• [GIVEN REQUEST]
All the data below goes into the copy word for word, but the pictures don't.

--

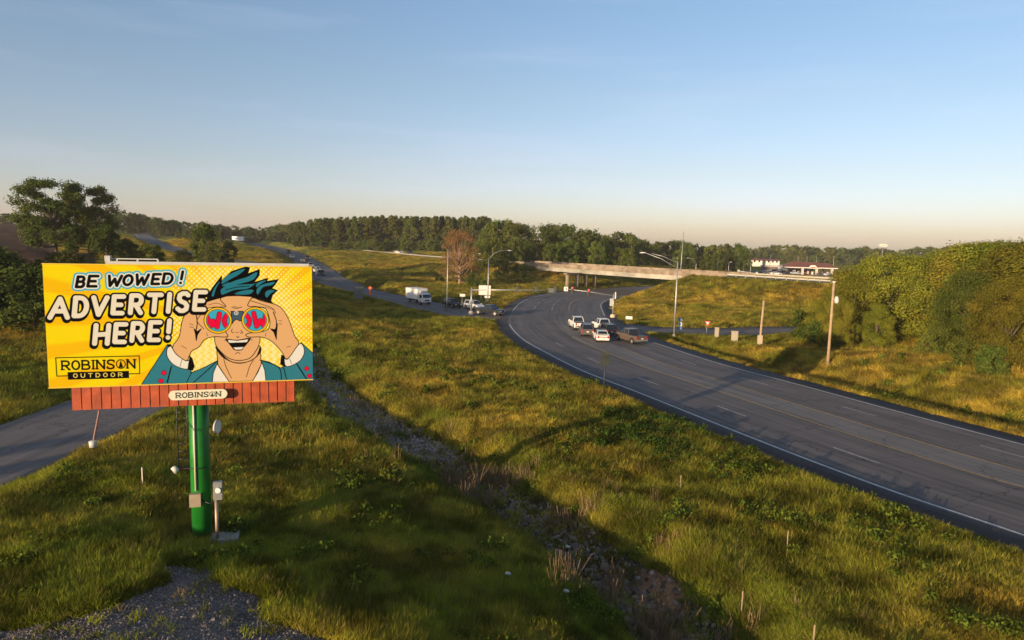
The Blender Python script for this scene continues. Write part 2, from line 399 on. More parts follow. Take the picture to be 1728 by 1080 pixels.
    bp([(1025,560),(1050,585),(1068,640),(1070,600),(1078,520),(1060,565)], BLK, False)
    bl([(1048,430),(1070,500),(1066,570)],6); bl([(1090,495),(1112,500)],3); bl([(1088,520),(1112,522)],3); bl([(1145,700),(1175,692)],3); bl([(990,590),(985,615)],3)
    bp([(258,690),(235,720),(238,780),(290,842),(390,870),(408,800),(375,806),(305,755),(272,702)], WHT)
    bp([(1112,765),(1150,792),(1238,678),(1270,692),(1276,750),(1235,812),(1145,850),(1118,800)], WHT)
    bl([(330,850),(350,790)],3); bl([(1180,830),(1165,790)],3)
    bp([(408,770),(425,790),(440,850),(425,880),(390,872)], BLK, False); bp([(1095,830),(1105,760),(1122,770),(1128,850)], BLK, False)
    bp([(238,682),(262,676),(275,690),(245,705)], BLK, False, 0)
    for c in ((207,900),(182,962),(1293,865),(1313,922)): a.disc(B([c])[0], 16, BLK); a.disc(B([c])[0], 13, MAG)
    # hair
    bp([(546,352),(556,300),(600,235),(664,155),(662,195),(740,120),(850,84),(876,92),(862,138),(950,106),(948,150),(905,205),(1012,172),(1002,196),(1090,182),(1068,218),(1040,250),(1082,264),(1045,300),(1030,345),(1045,362),(1000,350),(950,335),(880,312),(780,305),(700,308),(620,330)], BLK, False)
    for L in ([(668,225),(740,195),(850,165),(930,125),(905,180),(800,215),(700,235)],
              [(655,262),(700,232),(790,222),(900,215),(925,205),(860,250),(760,262),(700,285),(664,298)],
              [(680,170),(760,125),(840,100),(800,140),(720,185),(665,215)],
              [(925,265),(960,225),(1060,200),(1040,225),(975,240),(935,295)],
              [(990,285),(1020,262),(1062,268),(1030,290),(1000,320)],
              [(585,300),(605,250),(650,195),(620,250),(598,310)],
              [(760,290),(830,265),(900,262),(880,290),(820,298)],
              [(925,215),(960,195),(1000,190),(960,215),(928,240)]):
        bp(L, HAIR, True, 0)
    for L in ([(610,320),(625,260),(655,215)],[(690,262),(780,240),(870,232)],[(720,205),(820,165),(880,140)]): bl(L, 5)
    # binoculars
    bp([(728,425),(822,425),(812,500),(790,498),(768,485),(748,500),(735,520)], (.10,.17,.26), False)
    a.disc(B([(768,438)])[0], 13, WHT); a.disc(B([(768,438)])[0], 9, (.10,.17,.26)); a.disc(B([(768,438)])[0], 4, WHT)
    for cx, cy in ((628,495),(911,492)):
        c = B([(cx, cy)])[0]
        a.disc(c, 86, BLK); a.disc(c, 82, (.90,.62,.02)); a.disc(c, 72, BLK); a.disc(c, 69, CYA)
    def clipdisc(cx, cy, r, fn):
        keep = a.im.copy(); fn()
        P = a.T(B([(cx, cy)]))[0]; m = np.clip(r*a.k+.5-np.hypot(a.X+.5-P[0], a.Y+.5-P[1]), 0, 1)[...,None]
        a.im = keep*(1-m)+a.im*m
    def lensL():
        for wd, col in ((33, BLK),(26, MAG)):
            bl([(540,462),(580,535),(592,500),(620,545),(640,445)], wd, col, False)
            bl(arc(722,500,46,52,0,360,20), wd, col, False)
    def lensR():
        for wd, col in ((33, BLK),(26, MAG)):
            bl(arc(820,500,46,52,0,360,20), wd, col, False)
            bl([(900,440),(920,540),(948,495),(972,535),(990,455)], wd, col, False)
    clipdisc(628,495,67,lensL); clipdisc(911,492,67,lensR)
    # lettering
    t1 = [glyph(c, *b, shear=.22, pad=8) for c, b in zip('BEWOWED!', ((248,305,150,226),(315,380,146,222),(430,518,145,219),(520,585,142,214),(592,675,138,212),(688,745,135,208),(752,818,132,206),(850,880,120,202)))]
    words(a, t1, ((52,CYA,0,0),(33,WHT,0,0),(18,BLK,0,0)))
    t2 = [glyph(c, *b, shear=.12, pad=14) for c, b in zip('ADVERTISEHERE!', ((82,212,274,412),(224,320,268,402),(330,436,266,394),(450,532,260,386),(552,640,254,384),(655,752,250,378),(752,822,246,376),(826,912,242,372),(926,1010,234,364),(338,440,430,566),(456,540,424,556),(556,642,418,548),(658,740,412,544),(752,812,402,530)))]
    words(a, t2, ((50,BLK,-5,10),(48,BLK,0,0),(28,CRM,0,0)))
    # company plate
    a.line([(182,744),(118,746),(115,637),(605,625),(605,730),(542,732)], 6, BLK)
    robinson(a, 142, 585, 657, 646, 50, BLK, 11, YEL)
    a.poly([(182,722),(542,714),(542,757),(182,768)], BLK)
    for i, c in enumerate('OUTDOOR'):
        x = 216+i*44
        for st in glyph(c, x, x+22, 732-i*1.1, 754-i*1.1): a.line(st, 4.5, (.9,.78,.25))
    return a.im
def badge(W, H):
    a = Art(W, H, None, (.70,.66,.52))
    robinson(a, W*.06, W*.95, H*.22, H*.22, H*.56, (.02,.03,.02), H*.13, None)
    return a.im
# ================================================================ ROADS (world polylines)
BASE0 = [XY(1728,903), XY(1567,850), XY(1404,790.8), XY(1241,727.6), XY(1078,662.4), XY(982,625), XY(912.6,590), XY(878,568.6)]
BASE0 = [(44.5,-6.5)]+[(34.5,12.5)]+[tuple(p) for p in BASE0]+[(-.5,112),(.2,132),(3.4,158),(11.5,180),(27,201),(48,221),(80,243),(125,262),(200,280)]
HW, HWs = resample([(x, y, 0.0) for x, y in BASE0], 2.0)
def normals(P):
    d = np.gradient(P[:, :2], axis=0); d /= np.linalg.norm(d, axis=1)[:, None]
    return np.stack([d[:, 1], -d[:, 0]], 1)
HN = normals(HW)
def offs(P, N, o):
    Q = P.copy(); Q[:, :2] += N*(o if np.isscalar(o) else np.asarray(o)[:, None]); return Q
HWC = offs(HW, HN, 8.7)                                   # middle of the highway
SIDE, SIDEs = resample([(2,118,0),(-8,123,0),(-23,146,.05),(-38,166,.5),(-52,192,1.7),(-70,240,2.9),(-103,320,4.9),(-143,400,6.7),(-195,490,8.2),(-290,600,11)], 3.0)
FRONT, FRONTs = resample([(-29,-40,1.0),(-29,0,1.0),(-28.2,25,1.0),(-28,45,1.0),(-29.5,70,1.0),(-37,100,1.0),(-47,130,1.1),(-55,160,1.4),(-58,186,1.7)], 3.0)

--

• [WRITTEN SOLUTION]
The Blender Python script for this scene continues. Write part 2, from line 399 on. More parts follow. Take the picture to be 1728 by 1080 pixels.
    bp([(1025,560),(1050,585),(1068,640),(1070,600),(1078,520),(1060,565)], BLK, False)
    bl([(1048,430),(1070,500),(1066,570)],6); bl([(1090,495),(1112,500)],3); bl([(1088,520),(1112,522)],3); bl([(1145,700),(1175,692)],3); bl([(990,590),(985,615)],3)
    bp([(258,690),(235,720),(238,780),(290,842),(390,870),(408,800),(375,806),(305,755),(272,702)], WHT)
    bp([(1112,765),(1150,792),(1238,678),(1270,692),(1276,750),(1235,812),(1145,850),(1118,800)], WHT)
    bl([(330,850),(350,790)],3); bl([(1180,830),(1165,790)],3)
    bp([(408,770),(425,790),(440,850),(425,880),(390,872)], BLK, False); bp([(1095,830),(1105,760),(1122,770),(1128,850)], BLK, False)
    bp([(238,682),(262,676),(275,690),(245,705)], BLK, False, 0)
    for c in ((207,900),(182,962),(1293,865),(1313,922)): a.disc(B([c])[0], 16, BLK); a.disc(B([c])[0], 13, MAG)
    # hair
    bp([(546,352),(556,300),(600,235),(664,155),(662,195),(740,120),(850,84),(876,92),(862,138),(950,106),(948,150),(905,205),(1012,172),(1002,196),(1090,182),(1068,218),(1040,250),(1082,264),(1045,300),(1030,345),(1045,362),(1000,350),(950,335),(880,312),(780,305),(700,308),(620,330)], BLK, False)
    for L in ([(668,225),(740,195),(850,165),(930,125),(905,180),(800,215),(700,235)],
              [(655,262),(700,232),(790,222),(900,215),(925,205),(860,250),(760,262),(700,285),(664,298)],
              [(680,170),(760,125),(840,100),(800,140),(720,185),(665,215)],
              [(925,265),(960,225),(1060,200),(1040,225),(975,240),(935,295)],
              [(990,285),(1020,262),(1062,268),(1030,290),(1000,320)],
              [(585,300),(605,250),(650,195),(620,250),(598,310)],
              [(760,290),(830,265),(900,262),(880,290),(820,298)],
              [(925,215),(960,195),(1000,190),(960,215),(928,240)]):
        bp(L, HAIR, True, 0)
    for L in ([(610,320),(625,260),(655,215)],[(690,262),(780,240),(870,232)],[(720,205),(820,165),(880,140)]): bl(L, 5)
    # binoculars
    bp([(728,425),(822,425),(812,500),(790,498),(768,485),(748,500),(735,520)], (.10,.17,.26), False)
    a.disc(B([(768,438)])[0], 13, WHT); a.disc(B([(768,438)])[0], 9, (.10,.17,.26)); a.disc(B([(768,438)])[0], 4, WHT)
    for cx, cy in ((628,495),(911,492)):
        c = B([(cx, cy)])[0]
        a.disc(c, 86, BLK); a.disc(c, 82, (.90,.62,.02)); a.disc(c, 72, BLK); a.disc(c, 69, CYA)
    def clipdisc(cx, cy, r, fn):
        keep = a.im.copy(); fn()
        P = a.T(B([(cx, cy)]))[0]; m = np.clip(r*a.k+.5-np.hypot(a.X+.5-P[0], a.Y+.5-P[1]), 0, 1)[...,None]
        a.im = keep*(1-m)+a.im*m
    def lensL():
        for wd, col in ((33, BLK),(26, MAG)):
            bl([(540,462),(580,535),(592,500),(620,545),(640,445)], wd, col, False)
            bl(arc(722,500,46,52,0,360,20), wd, col, False)
    def lensR():
        for wd, col in ((33, BLK),(26, MAG)):
            bl(arc(820,500,46,52,0,360,20), wd, col, False)
            bl([(900,440),(920,540),(948,495),(972,535),(990,455)], wd, col, False)
    clipdisc(628,495,67,lensL); clipdisc(911,492,67,lensR)
    # lettering
    t1 = [glyph(c, *b, shear=.22, pad=8) for c, b in zip('BEWOWED!', ((248,305,150,226),(315,380,146,222),(430,518,145,219),(520,585,142,214),(592,675,138,212),(688,745,135,208),(752,818,132,206),(850,880,120,202)))]
    words(a, t1, ((52,CYA,0,0),(33,WHT,0,0),(18,BLK,0,0)))
    t2 = [glyph(c, *b, shear=.12, pad=14) for c, b in zip('ADVERTISEHERE!', ((82,212,274,412),(224,320,268,402),(330,436,266,394),(450,532,260,386),(552,640,254,384),(655,752,250,378),(752,822,246,376),(826,912,242,372),(926,1010,234,364),(338,440,430,566),(456,540,424,556),(556,642,418,548),(658,740,412,544),(752,812,402,530)))]
    words(a, t2, ((50,BLK,-5,10),(48,BLK,0,0),(28,CRM,0,0)))
    # company plate
    a.line([(182,744),(118,746),(115,637),(605,625),(605,730),(542,732)], 6, BLK)
    robinson(a, 142, 585, 657, 646, 50, BLK, 11, YEL)
    a.poly([(182,722),(542,714),(542,757),(182,768)], BLK)
    for i, c in enumerate('OUTDOOR'):
        x = 216+i*44
        for st in glyph(c, x, x+22, 732-i*1.1, 754-i*1.1): a.line(st, 4.5, (.9,.78,.25))
    return a.im
def badge(W, H):
    a = Art(W, H, None, (.70,.66,.52))
    robinson(a, W*.06, W*.95, H*.22, H*.22, H*.56, (.02,.03,.02), H*.13, None)
    return a.im
# ================================================================ ROADS (world polylines)
BASE0 = [XY(1728,903), XY(1567,850), XY(1404,790.8), XY(1241,727.6), XY(1078,662.4), XY(982,625), XY(912.6,590), XY(878,568.6)]
BASE0 = [(44.5,-6.5)]+[(34.5,12.5)]+[tuple(p) for p in BASE0]+[(-.5,112),(.2,132),(3.4,158),(11.5,180),(27,201),(48,221),(80,243),(125,262),(200,280)]
HW, HWs = resample([(x, y, 0.0) for x, y in BASE0], 2.0)
def normals(P):
    d = np.gradient(P[:, :2], axis=0); d /= np.linalg.norm(d, axis=1)[:, None]
    return np.stack([d[:, 1], -d[:, 0]], 1)
HN = normals(HW)
def offs(P, N, o):
    Q = P.copy(); Q[:, :2] += N*(o if np.isscalar(o) else np.asarray(o)[:, None]); return Q
HWC = offs(HW, HN, 8.7)                                   # middle of the highway
SIDE, SIDEs = resample([(2,118,0),(-8,123,0),(-23,146,.05),(-38,166,.5),(-52,192,1.7),(-70,240,2.9),(-103,320,4.9),(-143,400,6.7),(-195,490,8.2),(-290,600,11)], 3.0)
FRONT, FRONTs = resample([(-29,-40,1.0),(-29,0,1.0),(-28.2,25,1.0),(-28,45,1.0),(-29.5,70,1.0),(-37,100,1.0),(-47,130,1.1),(-55,160,1.4),(-58,186,1.7)], 3.0)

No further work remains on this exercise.